AIM OF THE EXERCISE:
Search the listing below for the string "pixels" and show each line that contains it.

INFORMATION SHOWN:
========

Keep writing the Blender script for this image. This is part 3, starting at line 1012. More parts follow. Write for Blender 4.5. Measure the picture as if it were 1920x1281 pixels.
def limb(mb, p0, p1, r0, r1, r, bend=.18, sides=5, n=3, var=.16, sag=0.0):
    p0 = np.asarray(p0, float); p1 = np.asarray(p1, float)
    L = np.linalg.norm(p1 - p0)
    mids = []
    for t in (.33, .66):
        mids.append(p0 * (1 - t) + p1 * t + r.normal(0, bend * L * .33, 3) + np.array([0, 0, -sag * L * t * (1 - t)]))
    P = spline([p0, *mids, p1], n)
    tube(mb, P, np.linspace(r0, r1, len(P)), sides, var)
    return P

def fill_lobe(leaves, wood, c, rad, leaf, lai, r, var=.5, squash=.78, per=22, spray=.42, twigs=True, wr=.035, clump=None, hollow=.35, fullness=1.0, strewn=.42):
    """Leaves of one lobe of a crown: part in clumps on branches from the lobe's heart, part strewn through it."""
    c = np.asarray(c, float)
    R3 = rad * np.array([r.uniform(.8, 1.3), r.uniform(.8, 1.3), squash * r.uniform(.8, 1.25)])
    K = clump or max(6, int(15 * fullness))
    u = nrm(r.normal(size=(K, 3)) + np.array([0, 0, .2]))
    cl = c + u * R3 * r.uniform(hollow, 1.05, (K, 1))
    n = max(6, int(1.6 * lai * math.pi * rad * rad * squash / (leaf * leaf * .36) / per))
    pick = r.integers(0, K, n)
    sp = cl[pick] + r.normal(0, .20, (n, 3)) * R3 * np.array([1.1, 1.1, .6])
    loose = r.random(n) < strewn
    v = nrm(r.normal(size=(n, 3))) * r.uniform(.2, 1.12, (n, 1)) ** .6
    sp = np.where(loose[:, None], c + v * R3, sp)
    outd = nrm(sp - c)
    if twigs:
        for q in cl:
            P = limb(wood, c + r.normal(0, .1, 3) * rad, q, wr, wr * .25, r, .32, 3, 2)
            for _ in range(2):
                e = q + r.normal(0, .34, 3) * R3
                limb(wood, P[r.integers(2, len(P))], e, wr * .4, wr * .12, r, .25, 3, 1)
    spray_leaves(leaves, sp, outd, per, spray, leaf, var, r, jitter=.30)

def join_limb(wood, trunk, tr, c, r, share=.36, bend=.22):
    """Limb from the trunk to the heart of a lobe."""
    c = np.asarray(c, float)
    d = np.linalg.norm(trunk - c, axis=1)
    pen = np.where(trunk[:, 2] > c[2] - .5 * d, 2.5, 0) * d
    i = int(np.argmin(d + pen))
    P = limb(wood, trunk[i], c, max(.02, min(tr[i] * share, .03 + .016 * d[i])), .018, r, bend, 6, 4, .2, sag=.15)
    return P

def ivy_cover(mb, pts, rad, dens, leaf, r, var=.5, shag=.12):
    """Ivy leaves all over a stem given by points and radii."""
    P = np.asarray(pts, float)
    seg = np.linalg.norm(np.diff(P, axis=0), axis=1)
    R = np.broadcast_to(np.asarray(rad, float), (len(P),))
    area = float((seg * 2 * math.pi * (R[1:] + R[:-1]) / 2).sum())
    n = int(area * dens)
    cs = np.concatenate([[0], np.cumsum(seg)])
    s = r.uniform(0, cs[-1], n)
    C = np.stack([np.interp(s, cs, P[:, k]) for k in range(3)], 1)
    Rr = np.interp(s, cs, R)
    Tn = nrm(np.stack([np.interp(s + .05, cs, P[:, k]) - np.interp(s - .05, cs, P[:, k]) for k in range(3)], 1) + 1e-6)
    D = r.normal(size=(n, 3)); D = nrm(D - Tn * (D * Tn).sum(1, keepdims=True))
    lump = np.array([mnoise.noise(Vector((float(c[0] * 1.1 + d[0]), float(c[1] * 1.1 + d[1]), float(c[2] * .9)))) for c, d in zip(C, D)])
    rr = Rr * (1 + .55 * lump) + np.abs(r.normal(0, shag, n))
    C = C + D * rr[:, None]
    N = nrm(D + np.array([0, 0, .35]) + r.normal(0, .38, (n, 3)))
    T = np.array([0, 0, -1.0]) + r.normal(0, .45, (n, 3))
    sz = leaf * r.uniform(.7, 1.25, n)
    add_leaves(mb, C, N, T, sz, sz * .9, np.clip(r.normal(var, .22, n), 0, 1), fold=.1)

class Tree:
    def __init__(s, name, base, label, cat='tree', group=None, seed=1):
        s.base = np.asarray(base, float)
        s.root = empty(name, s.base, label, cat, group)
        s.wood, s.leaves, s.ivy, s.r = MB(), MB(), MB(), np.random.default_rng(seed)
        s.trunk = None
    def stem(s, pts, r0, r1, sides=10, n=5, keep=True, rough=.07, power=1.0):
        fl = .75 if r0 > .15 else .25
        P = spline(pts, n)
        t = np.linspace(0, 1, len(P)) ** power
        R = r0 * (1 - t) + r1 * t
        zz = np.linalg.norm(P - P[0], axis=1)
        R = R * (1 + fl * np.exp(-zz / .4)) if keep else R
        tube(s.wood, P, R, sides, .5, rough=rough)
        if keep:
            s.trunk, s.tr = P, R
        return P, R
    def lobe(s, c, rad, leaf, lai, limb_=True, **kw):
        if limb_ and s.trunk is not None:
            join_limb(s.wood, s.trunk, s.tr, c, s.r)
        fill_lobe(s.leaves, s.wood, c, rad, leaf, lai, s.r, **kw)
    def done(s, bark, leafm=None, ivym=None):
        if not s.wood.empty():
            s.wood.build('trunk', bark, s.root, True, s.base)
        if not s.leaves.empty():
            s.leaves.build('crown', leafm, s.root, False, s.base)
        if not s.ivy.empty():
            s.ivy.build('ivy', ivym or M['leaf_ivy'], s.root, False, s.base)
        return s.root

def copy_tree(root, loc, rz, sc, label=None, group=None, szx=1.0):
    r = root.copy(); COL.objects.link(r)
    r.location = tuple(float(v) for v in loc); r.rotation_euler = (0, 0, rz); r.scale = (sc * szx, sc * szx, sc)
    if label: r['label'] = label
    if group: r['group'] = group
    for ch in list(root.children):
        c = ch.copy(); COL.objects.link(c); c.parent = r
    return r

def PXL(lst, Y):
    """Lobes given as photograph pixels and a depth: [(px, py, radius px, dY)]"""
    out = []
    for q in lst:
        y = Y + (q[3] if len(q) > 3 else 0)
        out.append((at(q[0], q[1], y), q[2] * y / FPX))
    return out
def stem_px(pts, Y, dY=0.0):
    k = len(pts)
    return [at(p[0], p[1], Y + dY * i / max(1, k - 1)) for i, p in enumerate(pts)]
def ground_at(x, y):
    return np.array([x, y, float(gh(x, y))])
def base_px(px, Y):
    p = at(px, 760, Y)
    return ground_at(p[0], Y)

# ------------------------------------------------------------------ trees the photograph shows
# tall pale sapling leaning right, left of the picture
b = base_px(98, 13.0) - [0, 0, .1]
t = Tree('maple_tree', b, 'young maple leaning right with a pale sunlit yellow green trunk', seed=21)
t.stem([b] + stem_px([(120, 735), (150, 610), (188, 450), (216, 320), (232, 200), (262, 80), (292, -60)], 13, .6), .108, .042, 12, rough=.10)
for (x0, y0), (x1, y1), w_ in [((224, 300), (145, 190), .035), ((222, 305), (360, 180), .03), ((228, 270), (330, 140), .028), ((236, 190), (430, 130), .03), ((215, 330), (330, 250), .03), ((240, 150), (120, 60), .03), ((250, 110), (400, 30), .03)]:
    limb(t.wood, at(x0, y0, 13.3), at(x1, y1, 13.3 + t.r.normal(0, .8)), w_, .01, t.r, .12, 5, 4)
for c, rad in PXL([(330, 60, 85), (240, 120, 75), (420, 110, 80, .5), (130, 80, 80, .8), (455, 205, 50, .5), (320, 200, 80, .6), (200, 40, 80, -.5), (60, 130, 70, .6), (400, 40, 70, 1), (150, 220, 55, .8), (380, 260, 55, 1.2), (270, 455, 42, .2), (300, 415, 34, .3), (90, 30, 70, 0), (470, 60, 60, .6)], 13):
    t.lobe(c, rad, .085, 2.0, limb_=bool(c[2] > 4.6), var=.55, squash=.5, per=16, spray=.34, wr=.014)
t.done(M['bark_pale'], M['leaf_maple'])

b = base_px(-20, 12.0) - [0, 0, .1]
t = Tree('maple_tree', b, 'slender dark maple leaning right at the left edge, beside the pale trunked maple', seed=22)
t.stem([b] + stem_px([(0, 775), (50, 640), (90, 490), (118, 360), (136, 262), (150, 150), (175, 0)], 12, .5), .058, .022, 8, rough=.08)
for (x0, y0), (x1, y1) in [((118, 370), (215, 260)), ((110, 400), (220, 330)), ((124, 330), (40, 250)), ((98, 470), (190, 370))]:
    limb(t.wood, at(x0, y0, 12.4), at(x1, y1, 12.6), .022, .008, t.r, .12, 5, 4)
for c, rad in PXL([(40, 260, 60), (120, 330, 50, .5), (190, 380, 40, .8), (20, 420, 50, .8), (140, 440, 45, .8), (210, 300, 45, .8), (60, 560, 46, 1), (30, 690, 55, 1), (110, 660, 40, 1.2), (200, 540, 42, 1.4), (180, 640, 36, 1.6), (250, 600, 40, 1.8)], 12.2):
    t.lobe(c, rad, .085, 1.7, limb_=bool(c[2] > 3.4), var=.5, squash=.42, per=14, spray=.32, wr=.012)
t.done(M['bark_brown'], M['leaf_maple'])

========

THE COMPLETED TASK:
Keep writing the Blender script for this image. This is part 3, starting at line 1012. More parts follow. Write for Blender 4.5. Measure the picture as if it were 1920x1281 pixels.
    """Lobes given as photograph pixels and a depth: [(px, py, radius px, dY)]"""